While doing our close reading, I like to set my students up with a model for how to respond to informational discussion questions.  I found this fabulous APE model some time ago on the internet.  Not sure where it came from but it is wonderful!  I made labels with the model for my students to add to the Literacy Notebooks for future reference, and made an anchor chart for the wall.
A-  Refer to what you are ASKED
P- List PROOF from the text as evidence
E- EXPLAIN your answer thoroughly

And last but not least, I want my students to understand the "WHY" behind why I often give them Social Studies documents to read and analyze during our Literacy Workshop.  Okay, let's face facts, I am responsible for our state's social studies standards.  I posted a few weeks back about my Social Studies Story Board, and it is working beautifully with one exception.  I was planning to use incomplete notes that come straight from our support documents as part of their reading material.  Then it occurred to me, that I really didn't understand the "WHY" behind why the blanks in the notes were needed.  If my goal is for my students to comprehend the text as they read it, why did I feel the need to leave holes in the text for them to fill.  In the hopes of getting away from the traditional Social Studies textbook and notes to memorize, why did I need this traditional method?  So, out the window it went!  And if "because we always have" wasn't a good enough reason for me to teach that way, I certainly don't think that it is a good enough reason for kids to understand why they needed learn that way.

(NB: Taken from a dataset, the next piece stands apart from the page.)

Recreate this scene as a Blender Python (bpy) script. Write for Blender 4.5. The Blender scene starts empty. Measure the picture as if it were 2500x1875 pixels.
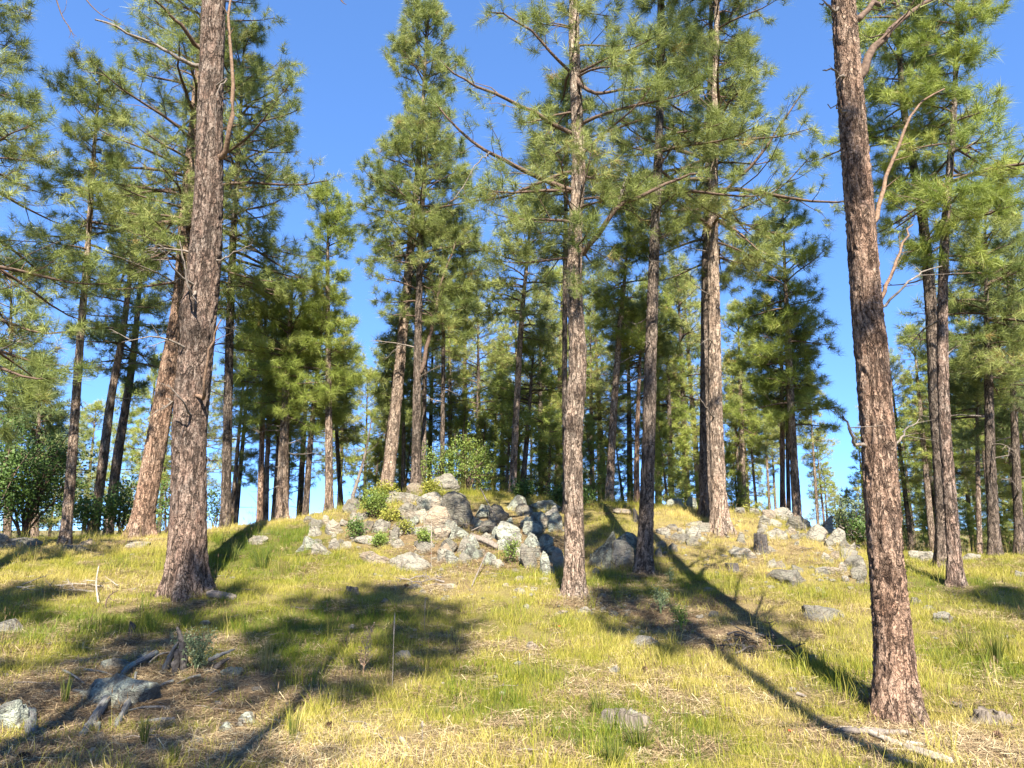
import bpy, math
import numpy as np
from math import radians, sin, cos, tan, atan, pi

# ------------------------------------------------------------------ camera, sky, sun, exposure
scene = bpy.context.scene
F = 1752.0                       # focal length in pixels of the 2500 px wide photograph
PITCH = radians(11.3)
EYE = 1.6
cam_d = bpy.data.cameras.new('camera')
cam_d.sensor_width = 36.0
cam_d.lens = 36.0 * F / 2500.0
cam_d.clip_start = 0.05
cam_d.clip_end = 6000.0
cam = bpy.data.objects.new('camera', cam_d)
scene.collection.objects.link(cam)
cam.location = (0, 0, EYE)
cam.rotation_euler = (pi / 2 + PITCH, 0, 0)
scene.camera = cam

SUN_EL = radians(46.0)
SUN_AZ = radians(7.0)            # sun behind the camera, a little to the right
SUN = np.array([sin(SUN_AZ) * cos(SUN_EL), -cos(SUN_AZ) * cos(SUN_EL), sin(SUN_EL)])
world = bpy.data.worlds.new("World")
scene.world = world
world.use_nodes = True
wn = world.node_tree.nodes
wl = world.node_tree.links
wn.clear()
w_out = wn.new('ShaderNodeOutputWorld')
w_bg = wn.new('ShaderNodeBackground')
w_sky = wn.new('ShaderNodeTexSky')
w_sky.sky_type = 'NISHITA'
w_sky.sun_disc = False
w_sky.sun_elevation = SUN_EL
w_sky.sun_rotation = pi - SUN_AZ
w_sky.altitude = 3000.0
w_sky.air_density = 0.5
w_sky.dust_density = 0.0
w_sky.ozone_density = 5.0
w_bg.inputs['Strength'].default_value = 0.080
w_gm = wn.new('ShaderNodeGamma')
w_gm.inputs['Gamma'].default_value = 0.58          # the photograph's compressed sky: horizon and zenith close together
w_ml = wn.new('ShaderNodeVectorMath')
w_ml.operation = 'MULTIPLY'
w_ml.inputs[1].default_value = (0.97, 1.53, 2.30)
wl.new(w_sky.outputs[0], w_gm.inputs['Color'])
wl.new(w_gm.outputs[0], w_ml.inputs[0])
wl.new(w_ml.outputs[0], w_bg.inputs['Color'])
wl.new(w_bg.outputs[0], w_out.inputs['Surface'])

sun_d = bpy.data.lights.new('sun', 'SUN')
sun_d.energy = 4.7
sun_d.angle = radians(0.5)
sun_d.color = (1.0, 0.91, 0.77)
sun_o = bpy.data.objects.new('sun', sun_d)
scene.collection.objects.link(sun_o)
sun_o.rotation_euler = (pi / 2 - SUN_EL, 0, SUN_AZ)
sun_o.location = (3, -20, 30)

scene.view_settings.view_transform = 'Standard'
scene.view_settings.look = 'None'
scene.view_settings.exposure = 2.15
scene.view_settings.gamma = 1.0
scene.view_settings.use_curve_mapping = False
scene.render.engine = 'CYCLES'
scene.cycles.max_bounces = 6
scene.cycles.diffuse_bounces = 4
scene.cycles.glossy_bounces = 2
scene.cycles.transmission_bounces = 3
scene.cycles.use_denoising = True

# ------------------------------------------------------------------ helpers: noise, meshes
COL = scene.collection
_pr = np.random.RandomState(11)
_PERM = _pr.permutation(512)
_VAL = _pr.rand(512)

def _hash(i, j, k):
    return _VAL[(_PERM[(_PERM[(_PERM[i & 511] + j) & 511] + k) & 511])]

def vnoise(p):
    p = np.asarray(p, float)
    q = np.floor(p).astype(np.int64)
    f = p - q
    f = f * f * (3 - 2 * f)
    i, j, k = q[:, 0], q[:, 1], q[:, 2]
    fx, fy, fz = f[:, 0], f[:, 1], f[:, 2]
    def c(a, b, d):
        return _hash(i + a, j + b, k + d)
    x00 = c(0, 0, 0) * (1 - fx) + c(1, 0, 0) * fx
    x10 = c(0, 1, 0) * (1 - fx) + c(1, 1, 0) * fx
    x01 = c(0, 0, 1) * (1 - fx) + c(1, 0, 1) * fx
    x11 = c(0, 1, 1) * (1 - fx) + c(1, 1, 1) * fx
    y0 = x00 * (1 - fy) + x10 * fy
    y1 = x01 * (1 - fy) + x11 * fy
    return (y0 * (1 - fz) + y1 * fz) * 2 - 1

def fbm(p, oct=4, lac=2.03, gain=0.5):
    p = np.asarray(p, float)
    a, s, t = 1.0, 0.0, 0.0
    for o in range(oct):
        s = s + a * vnoise(p + 17.3 * o)
        t += a
        a *= gain
        p = p * lac
    return s / t

def n2(x, y, sc, off=0.0, oct=3):
    x = np.atleast_1d(np.asarray(x, float)); y = np.atleast_1d(np.asarray(y, float))
    return fbm(np.stack([x * sc + off, y * sc - off, np.full(x.shape, off * 0.37)], 1), oct)

def unit(v):
    return v / np.maximum(np.linalg.norm(v, axis=-1, keepdims=True), 1e-9)

def smooth01(t):
    t = np.clip(t, 0, 1)
    return t * t * (3 - 2 * t)

class MB:
    """collects vertices and faces for ONE mesh"""
    def __init__(self):
        self.v, self.f3, self.f4, self.m3, self.m4, self.attr, self.n = [], [], [], [], [], {}, 0
    def add(self, verts, tris=None, quads=None, mat=0, **attrs):
        verts = np.asarray(verts, float).reshape(-1, 3)
        if tris is not None and len(tris):
            tris = np.asarray(tris).reshape(-1, 3)
            self.f3.append(tris + self.n); self.m3.append(np.full(len(tris), mat))
        if quads is not None and len(quads):
            quads = np.asarray(quads).reshape(-1, 4)
            self.f4.append(quads + self.n); self.m4.append(np.full(len(quads), mat))
        for k, a in attrs.items():
            self.attr.setdefault(k, []).append((self.n, np.broadcast_to(np.asarray(a, float), (len(verts),))))
        self.v.append(verts)
        self.n += len(verts)
    def mesh(self, name, mats, base=(0, 0, 0), smooth=True):
        me = bpy.data.meshes.new(name)
        v = np.concatenate(self.v) - np.asarray(base, float)
        f3 = np.concatenate(self.f3) if self.f3 else np.zeros((0, 3), int)
        f4 = np.concatenate(self.f4) if self.f4 else np.zeros((0, 4), int)
        mi = np.concatenate(self.m3 + self.m4) if (self.m3 or self.m4) else np.zeros(0)
        me.vertices.add(len(v))
        me.vertices.foreach_set('co', v.astype(np.float32).ravel())
        nl = f3.size + f4.size
        me.loops.add(nl)
        me.loops.foreach_set('vertex_index', np.concatenate([f3.ravel(), f4.ravel()]).astype(np.int32))
        npoly = len(f3) + len(f4)
        me.polygons.add(npoly)
        st = np.concatenate([np.arange(len(f3)) * 3, f3.size + np.arange(len(f4)) * 4]).astype(np.int32)
        me.polygons.foreach_set('loop_start', st)
        me.polygons.foreach_set('material_index', mi.astype(np.int32))
        if smooth:
            me.polygons.foreach_set('use_smooth', np.ones(npoly, bool))
        for k, lst in self.attr.items():
            a = np.zeros(len(v), np.float32)
            for s, x in lst:
                a[s:s + len(x)] = x
            at = me.attributes.new(k, 'FLOAT', 'POINT')
            at.data.foreach_set('value', a)
        for m in (mats if isinstance(mats, (list, tuple)) else [mats]):
            me.materials.append(m)
        me.update(calc_edges=True)
        return me
    def build(self, name, mats, parent=None, base=None, smooth=True):
        """link as ONE object; base = world position of its origin"""
        b = np.zeros(3) if base is None else np.asarray(base, float)
        o = bpy.data.objects.new(name, self.mesh(name, mats, b, smooth))
        COL.objects.link(o)
        if parent is not None:
            o.parent = parent
            if parent.type != 'EMPTY' or base is None:
                pass
        else:
            o.location = b
        return o

def tag(o, label=None, cat=None, group=None, kind=None):
    if label: o['label'] = label
    if cat: o['category'] = cat
    if group: o['group'] = group
    if kind: o['kind'] = kind
    return o

def empty(name, loc, label, cat, group=None):
    o = bpy.data.objects.new(name, None)
    o.empty_display_size = 0.2
    COL.objects.link(o)
    o.location = tuple(float(c) for c in loc)
    return tag(o, label, cat, group)

def part_copy(src, parent):
    c = src.copy()
    COL.objects.link(c)
    c.parent = parent
    return c

def frames(P):
    """tangent and two normals along polylines P (n,m,3)"""
    T = np.empty_like(P)
    T[:, 1:-1] = P[:, 2:] - P[:, :-2]
    T[:, 0] = P[:, 1] - P[:, 0]
    T[:, -1] = P[:, -1] - P[:, -2]
    T = unit(T)
    ref = np.where(np.abs(T[:, :1, 2:3]) > 0.9, np.array([[[1.0, 0, 0]]]), np.array([[[0, 0, 1.0]]]))
    ref = np.broadcast_to(ref, T.shape)
    A = unit(np.cross(T, ref))
    B = np.cross(T, A)
    return T, A, B

def tubes(mb, P, R, k=5, mat=0, cap=True, **attrs):
    """n tubes along polylines P (n,m,3) with radii R (n,m)"""
    P = np.asarray(P, float); R = np.asarray(R, float)
    n, m = P.shape[:2]
    if n == 0: return
    T, A, B = frames(P)
    th = np.arange(k) * 2 * pi / k
    V = P[:, :, None] + R[:, :, None, None] * (A[:, :, None] * np.cos(th)[None, None, :, None] + B[:, :, None] * np.sin(th)[None, None, :, None])
    idx = np.arange(n * m * k).reshape(n, m, k)
    a = idx[:, :-1]; b = idx[:, 1:]
    q = np.stack([a, np.roll(a, -1, 2), np.roll(b, -1, 2), b], -1).reshape(-1, 4)
    mb.add(V.reshape(-1, 3), quads=q, mat=mat, **attrs)

def catmull(P, n):
    P = np.asarray(P, float)
    if len(P) == 2:
        t = np.linspace(0, 1, n)[:, None]
        return P[0] * (1 - t) + P[1] * t
    Q = np.vstack([2 * P[0] - P[1], P, 2 * P[-1] - P[-2]])
    s = np.linspace(0, len(P) - 1, n)
    i = np.minimum(s.astype(int), len(P) - 2)
    t = (s - i)[:, None]
    p0, p1, p2, p3 = Q[i], Q[i + 1], Q[i + 2], Q[i + 3]
    return 0.5 * (2 * p1 + (p2 - p0) * t + (2 * p0 - 5 * p1 + 4 * p2 - p3) * t * t + (3 * p1 - p0 - 3 * p2 + p3) * t ** 3)

# ------------------------------------------------------------------ from a point of the photograph to a point of the place
def ray(px, py):
    a = (px - 1250.0) / F; b = -(py - 937.5) / F
    d = np.array([a, cos(PITCH) - b * sin(PITCH), sin(PITCH) + b * cos(PITCH)])
    return d
def at(px, py, Y):
    d = ray(px, py)
    return np.array([0, 0, EYE]) + d * (Y / d[1])
KD = 2500.0 / 2212.0
def atD(x, y, Y):
    return at(x * KD, y * KD, Y)
def wpx(px, py, w, Y):
    """length in metres of w photo pixels at that point"""
    d = ray(px, py)
    return w / F * (Y / d[1])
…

So, we are taking a different route this year!  We will be using EDMODO to view and reflect on videos, we will be reading lots of lots of historical fiction, primary and secondary sources, and talking about how we feel about what happened in HISTORY, rather than reading the notes and hoping for some memorization!

I opened my first Social Studies lesson with this video!  I think they totally got the "WHY" behind why we learn HISTORY!

So that's it!  Our first week in a nutshell!  I truly believe that you can't effectively teach until you have a full foundation of what is expected, along with a clear understanding of why what you are teaching is important. Take the time to build a firm foundation in your classroom and you will be off to a terrific year!